## Work to be completed
Copy, exactly as written, the lines that begin at the one containing "Recreate this scene" and end at the one containing "SC.camera = cam". Skip any pictures in the data below.

## Records
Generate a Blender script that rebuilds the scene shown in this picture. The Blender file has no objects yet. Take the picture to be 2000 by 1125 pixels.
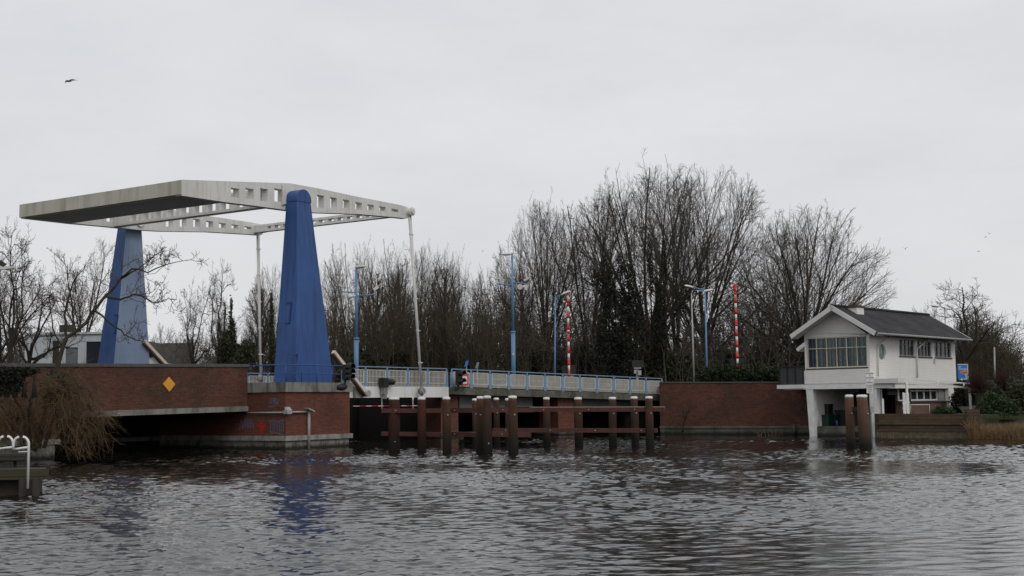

==

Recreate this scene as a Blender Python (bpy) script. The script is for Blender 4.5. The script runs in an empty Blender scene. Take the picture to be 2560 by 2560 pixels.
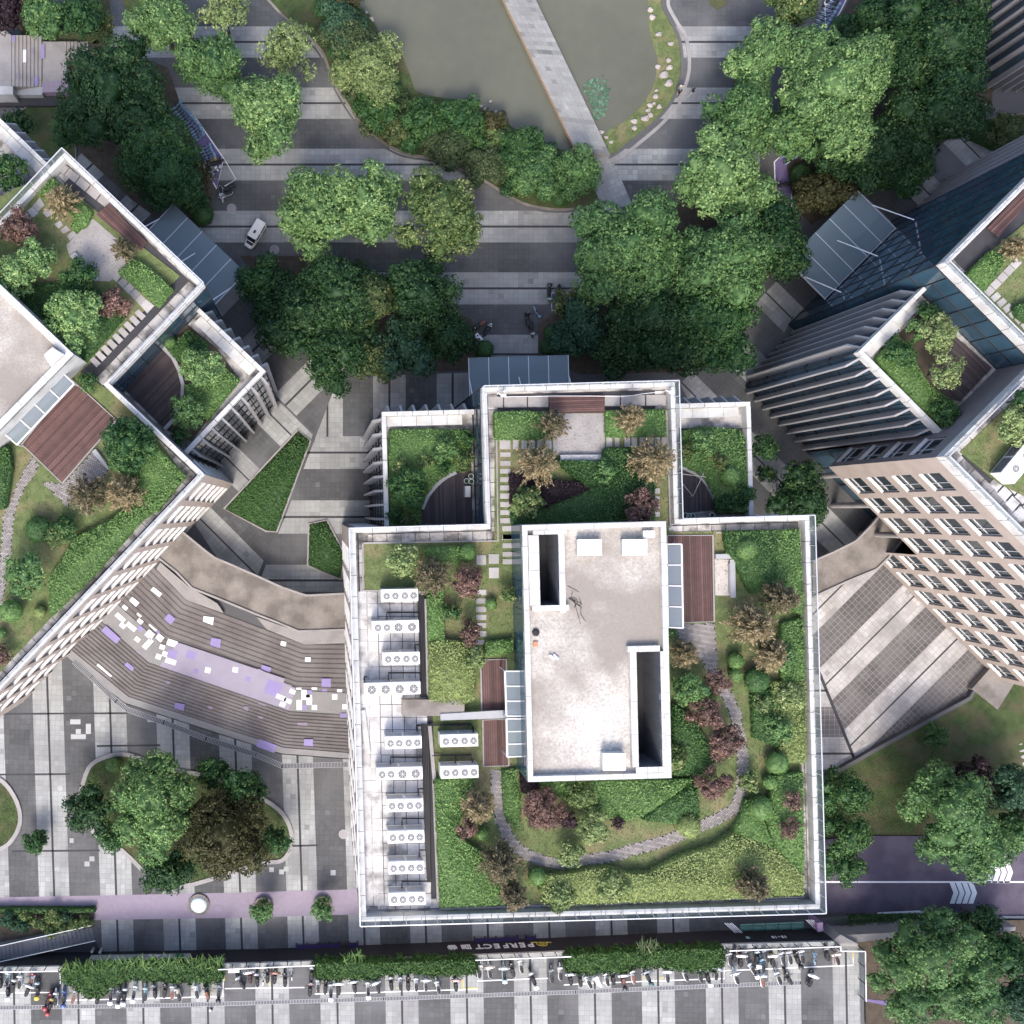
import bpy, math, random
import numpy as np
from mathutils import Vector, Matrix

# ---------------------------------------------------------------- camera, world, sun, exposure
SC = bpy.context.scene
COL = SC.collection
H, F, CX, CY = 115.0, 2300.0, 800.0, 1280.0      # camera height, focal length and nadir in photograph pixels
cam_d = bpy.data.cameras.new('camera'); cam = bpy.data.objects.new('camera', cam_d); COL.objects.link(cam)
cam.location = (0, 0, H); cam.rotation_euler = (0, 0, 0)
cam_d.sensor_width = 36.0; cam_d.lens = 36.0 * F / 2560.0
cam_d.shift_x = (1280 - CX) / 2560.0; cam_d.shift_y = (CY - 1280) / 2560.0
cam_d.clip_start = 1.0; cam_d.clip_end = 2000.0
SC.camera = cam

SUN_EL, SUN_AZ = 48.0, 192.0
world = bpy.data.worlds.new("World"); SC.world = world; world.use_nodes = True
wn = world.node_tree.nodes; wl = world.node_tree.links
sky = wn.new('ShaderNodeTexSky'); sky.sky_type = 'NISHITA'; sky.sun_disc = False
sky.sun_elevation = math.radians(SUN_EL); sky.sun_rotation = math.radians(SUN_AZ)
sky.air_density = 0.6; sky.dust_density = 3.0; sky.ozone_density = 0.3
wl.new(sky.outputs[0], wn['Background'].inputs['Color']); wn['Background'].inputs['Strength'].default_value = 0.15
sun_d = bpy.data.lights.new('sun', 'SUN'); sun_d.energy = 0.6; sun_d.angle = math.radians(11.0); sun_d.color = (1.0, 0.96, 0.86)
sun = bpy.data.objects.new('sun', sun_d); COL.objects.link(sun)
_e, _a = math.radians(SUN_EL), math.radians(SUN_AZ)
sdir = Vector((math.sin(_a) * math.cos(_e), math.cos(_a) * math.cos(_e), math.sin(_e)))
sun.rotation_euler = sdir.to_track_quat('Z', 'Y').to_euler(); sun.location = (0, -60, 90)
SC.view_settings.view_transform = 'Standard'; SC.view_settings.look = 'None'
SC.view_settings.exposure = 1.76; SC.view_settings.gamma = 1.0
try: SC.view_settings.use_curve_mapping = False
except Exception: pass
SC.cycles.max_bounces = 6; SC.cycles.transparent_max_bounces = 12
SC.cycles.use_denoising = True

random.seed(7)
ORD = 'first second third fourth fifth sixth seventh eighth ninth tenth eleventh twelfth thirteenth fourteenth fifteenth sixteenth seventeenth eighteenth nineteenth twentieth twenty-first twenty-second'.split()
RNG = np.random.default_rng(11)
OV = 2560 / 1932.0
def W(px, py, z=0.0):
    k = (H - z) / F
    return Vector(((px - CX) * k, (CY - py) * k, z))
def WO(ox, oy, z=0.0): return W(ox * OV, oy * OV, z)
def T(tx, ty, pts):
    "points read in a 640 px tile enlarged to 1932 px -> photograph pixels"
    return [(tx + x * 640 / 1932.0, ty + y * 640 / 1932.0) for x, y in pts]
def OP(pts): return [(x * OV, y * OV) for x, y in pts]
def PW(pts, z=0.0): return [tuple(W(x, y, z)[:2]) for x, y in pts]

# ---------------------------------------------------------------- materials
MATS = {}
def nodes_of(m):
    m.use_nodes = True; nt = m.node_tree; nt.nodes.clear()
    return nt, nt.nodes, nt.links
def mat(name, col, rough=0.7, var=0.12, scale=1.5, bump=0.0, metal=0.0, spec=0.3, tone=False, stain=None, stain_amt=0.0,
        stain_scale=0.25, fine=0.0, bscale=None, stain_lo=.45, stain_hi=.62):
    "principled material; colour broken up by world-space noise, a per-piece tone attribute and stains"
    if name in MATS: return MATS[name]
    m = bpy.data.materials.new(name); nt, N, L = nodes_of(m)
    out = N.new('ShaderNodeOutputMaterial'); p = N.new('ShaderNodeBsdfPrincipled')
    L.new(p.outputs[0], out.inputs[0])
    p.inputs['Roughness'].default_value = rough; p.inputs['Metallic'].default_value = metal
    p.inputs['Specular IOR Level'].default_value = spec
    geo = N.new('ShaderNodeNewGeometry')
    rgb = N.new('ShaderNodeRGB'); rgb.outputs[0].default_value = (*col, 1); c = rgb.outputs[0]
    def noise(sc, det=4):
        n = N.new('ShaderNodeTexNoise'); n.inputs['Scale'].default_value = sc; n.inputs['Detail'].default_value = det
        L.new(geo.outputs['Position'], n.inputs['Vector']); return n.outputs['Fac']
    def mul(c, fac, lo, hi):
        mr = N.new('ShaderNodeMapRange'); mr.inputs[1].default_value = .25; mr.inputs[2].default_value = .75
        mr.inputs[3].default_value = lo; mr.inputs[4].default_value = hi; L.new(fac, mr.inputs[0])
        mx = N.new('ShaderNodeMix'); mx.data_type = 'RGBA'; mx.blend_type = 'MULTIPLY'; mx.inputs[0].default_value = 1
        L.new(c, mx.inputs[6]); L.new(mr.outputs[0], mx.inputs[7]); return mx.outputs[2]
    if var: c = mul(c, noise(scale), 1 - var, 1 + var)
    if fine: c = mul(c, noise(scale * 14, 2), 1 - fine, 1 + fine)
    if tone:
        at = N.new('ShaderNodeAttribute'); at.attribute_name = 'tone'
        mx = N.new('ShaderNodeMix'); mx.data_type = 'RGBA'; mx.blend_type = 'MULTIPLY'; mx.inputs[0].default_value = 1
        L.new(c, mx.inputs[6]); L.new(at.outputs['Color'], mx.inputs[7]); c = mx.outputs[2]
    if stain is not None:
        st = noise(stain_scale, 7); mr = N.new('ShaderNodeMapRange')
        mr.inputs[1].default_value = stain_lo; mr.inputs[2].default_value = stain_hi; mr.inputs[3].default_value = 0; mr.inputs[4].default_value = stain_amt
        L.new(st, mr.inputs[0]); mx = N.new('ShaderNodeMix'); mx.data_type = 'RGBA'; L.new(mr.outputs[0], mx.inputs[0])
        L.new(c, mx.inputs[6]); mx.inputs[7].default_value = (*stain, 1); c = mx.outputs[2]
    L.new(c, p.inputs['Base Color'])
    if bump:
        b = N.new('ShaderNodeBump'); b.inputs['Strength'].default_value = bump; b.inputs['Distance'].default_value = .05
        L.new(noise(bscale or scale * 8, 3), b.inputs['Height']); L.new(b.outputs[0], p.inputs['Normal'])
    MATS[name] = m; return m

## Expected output
Recreate this scene as a Blender Python (bpy) script. The script is for Blender 4.5. The script runs in an empty Blender scene. Take the picture to be 2560 by 2560 pixels.
import bpy, math, random
import numpy as np
from mathutils import Vector, Matrix

# ---------------------------------------------------------------- camera, world, sun, exposure
SC = bpy.context.scene
COL = SC.collection
H, F, CX, CY = 115.0, 2300.0, 800.0, 1280.0      # camera height, focal length and nadir in photograph pixels
cam_d = bpy.data.cameras.new('camera'); cam = bpy.data.objects.new('camera', cam_d); COL.objects.link(cam)
cam.location = (0, 0, H); cam.rotation_euler = (0, 0, 0)
cam_d.sensor_width = 36.0; cam_d.lens = 36.0 * F / 2560.0
cam_d.shift_x = (1280 - CX) / 2560.0; cam_d.shift_y = (CY - 1280) / 2560.0
cam_d.clip_start = 1.0; cam_d.clip_end = 2000.0
SC.camera = cam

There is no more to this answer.